Every Monday, I face the same problem.

During my weekly planning on Sunday, I get inspired. I get ambitious. “Oh, I can do this on Monday! And this! And this!” I’ve reviewed the active goals I have for the quarter, chosen my big rocks for the week, and I want to make progress on everything.

That plan usually takes me several days to work through.

There are 24 hours in the day, on average. Roughly eight of them should be spent sleeping. Two more for meals, one for commuting, one for self-care, and we’ve already cut that in half. The remaining twelve hours are all that we have for work, re-creation, and family.

So how do we divvy up those hours?

Ever since Henry Ford adopted the eight-hour work day in 1926, it’s been the norm. On weekdays, expect to spend eight hours in the office. (Un)fortunately, not all hours are created equal, so don’t expect to put in a single eight-hour block of Work and call it a day.

Our brains are only good for about four hours of creative work each day. After that, you should work on tasks that don’t require high creative energy. In Rest: Why You Get More Done When You Work Less, Alex Soojung-Kim Pang studied the lives of some of the greatest minds in recent history and found a pattern. Two hours of creative work, a break, and two more hours of creative work. At that point, many would wrap things up and transition to leisure activities.

However much you’re trying to fit into your day, there’s a basic approach you should take so you can schedule a fully productive day without biting off more than you could possibly chew.

  1. Acknowledge your limits. You don’t have the same capacity for work every day. Maybe you’re recovering from a cold. Maybe you got a poor night’s sleep last night. Maybe you’ve just got a lot on your mind. If you’re not going to be at full strength today, that’s fine. Pushing hard will just burn you out faster. On the other hand, if you’re feeling great, step up and get ready to knock it out of the park.
  2. Look at your hard landscape. Any place you have promised your time to someone else is a commitment that needs to be honored. If you can’t say no to other people’s priorities, you’ll have no room for your own.
  3. Block out time for your routines, if you haven’t already done so. This might be as simple as not scheduling anything before 9am or after 7pm.
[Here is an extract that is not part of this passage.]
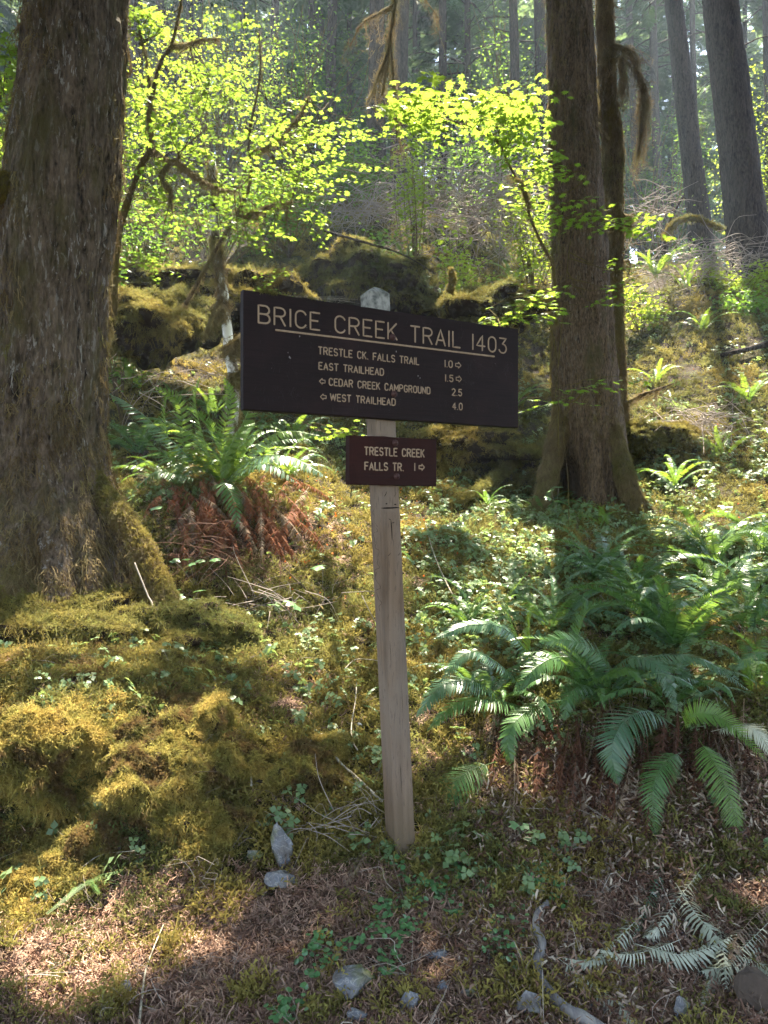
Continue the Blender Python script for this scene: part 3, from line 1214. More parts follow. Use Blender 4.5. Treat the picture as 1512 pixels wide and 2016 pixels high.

Those hours are just off-limits.
  4. Create your prioritized task list for the day. What are your active goals and important projects for the week? What are your priorities for the day? Which tasks are critical (no more than 3)? Which tasks do you simply expect to accomplish? Which tasks could easily be deferred if necessary without consequence?
  5. Schedule those tasks on your calendar. Leave yourself margin. When your calendar is full, it’s full. Anything that’s left, defer, delegate, or eliminate.

Be flexible as the day goes. Adapt. Estimating how long a task is going to take—under ideal circumstances—is hard. If you’re off, you’re off. Expect it. Plan for it. Schedule your big rocks, then leave yourself margin.

The further down your prioritized list a task is, the more optional it is—the more likely it is you’re not going to get to it. That’s okay. Everything you did get done is more important than everything you didn’t get done. That’s a win.

Gradually, you’ll learn two things. First, your estimates will get more accurate; you’ll develop a better sense of how much work fits into a day. Second, you’ll get better at separating the productive work that moves you forward from the busy work that holds you back.